Sprint Nextel has issued a large RFP for a rollout of pseudowires in its wireless network, sources say UPDATED 6/13 11:45 AM

Carmen Nobel

June 12, 2006

3 Min Read
Sprint Nextel Surfs the Pseudowires

Sprint Corp. (NYSE: S) is considering a rollout of pseudowires for its wireless network and has issued a major request for proposal for the technology, Light Reading has learned. Pseudowires allow carriers to carve up bandwidth into small, packetized virtual channels, helping reduce the need for additional T1 lines to backhaul traffic from cell sites to the network backbone.

While the technology has been deployed in several international markets and in pockets of the U.S., a Sprint deployment would give pseudowire a major stamp of approval. (See Wireless May Boost Pseudowire.) The impetus? It's a money-saver.

"This would definitely be huge for the market," says Scott Clavenna, chief analyst at Heavy Reading.

A pseudowire is an emulation of a native service such as Asynchronous Transfer Mode (ATM), Ethernet, or Frame Relay over a packet switched network. Despite the promise, the technology has its drawbacks: Standards are still immature, so vendor interoperability is an issue. And it isn't bandwidth-efficient: It actually expands the number of bits in a data stream. But it's considered a less expensive alternative to T1 lines for cellular operators -- who find themselves going from supporting one or two T1 lines per base station to supporting four or more, as they try to keep up with data services, Clavenna says.

"If you use pseudowires, either right at the base station, or at some aggregation point in the network, you convert the TDM backhaul signals to packet and send them the rest of the way as 'virtual leased lines,' " Clavenna explains. "In a nutshell, you can greatly reduce the cost of backhaul of 3G data traffic and support a transition to Ethernet and IP."

A Sprint spokesman confirmed the desire to invest in pseudowire and additional backhaul technology.

"We use primarily ILEC T1 for backhaul," says Bruce Hoffman, director of technology development planning at Sprint Nextel in Overland Park, Kan. "There's a lot to be said for using ILEC T1. It's a well understood technology. The challenges are around the scaleability that's going to be necessary in the future -- scaleability both from a capacity perspective and also from an economic perspective."

"We'd need to have something that would emulate T1, which we might be considering," Hoffman says. "And logically we'd look at something like pseudowire. The RFP is in response to that.
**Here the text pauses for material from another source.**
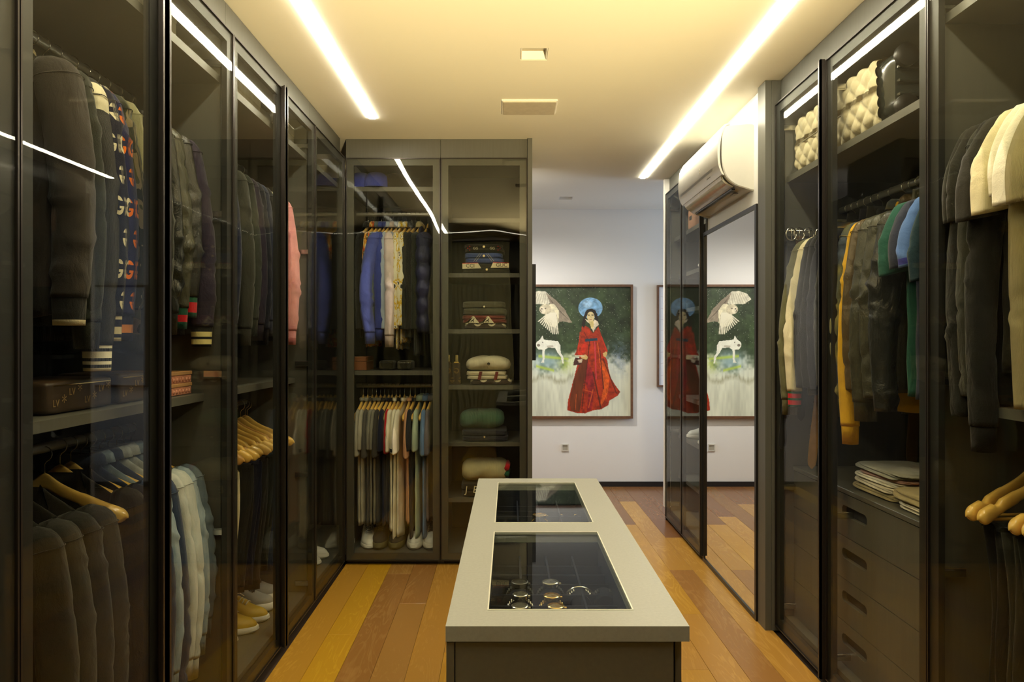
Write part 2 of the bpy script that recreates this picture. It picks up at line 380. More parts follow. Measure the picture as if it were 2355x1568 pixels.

That's all I'll say about the RFP."

Companies dealing in pseudowire technology include networking giants like Alcatel (NYSE: ALA; Paris: CGEP:PA) and Cisco Systems Inc. (Nasdaq: CSCO), smaller companies like RAD Data Communications Ltd. , and specialists such as Axerra Networks Inc. and Hammerhead Systems Inc. Axerra and Cisco are believed to be among the favorites for Sprint Nextel's pseudowire deployment, according to several sources. RAD Data is in the running as well.

"We are involved in this bid," says Larry Jacobs, vice president of marketing at RAD Data. "We are involved in virtually every one of the [pseudowire] bids that are out there."

Other carriers are expected to jump into the pseudowire fray, too. "All large carriers from Tier 2 up have an RFI [request for information] or RFP out on this," says a source at a large gateway vendor, who is familiar with the RFP. "It's a big wireless-to-wireline convergence savings opportunity that anyone with both networks will have to do."Sprint's Hoffman says that one reason for the technology deployment is the carrier's upcoming EV-DO Rev A deployment. That will drive the need for backhaul bandwidth.

Sprint's EV-DO Rev A services will be available to initial customers at the beginning of 2007. Plans call for reaching a possible 220 million customers with Rev A by the end of the third quarter of 2007. Rev A promises data download speeds up to ten times faster than those of DSL, according to Sprint officials.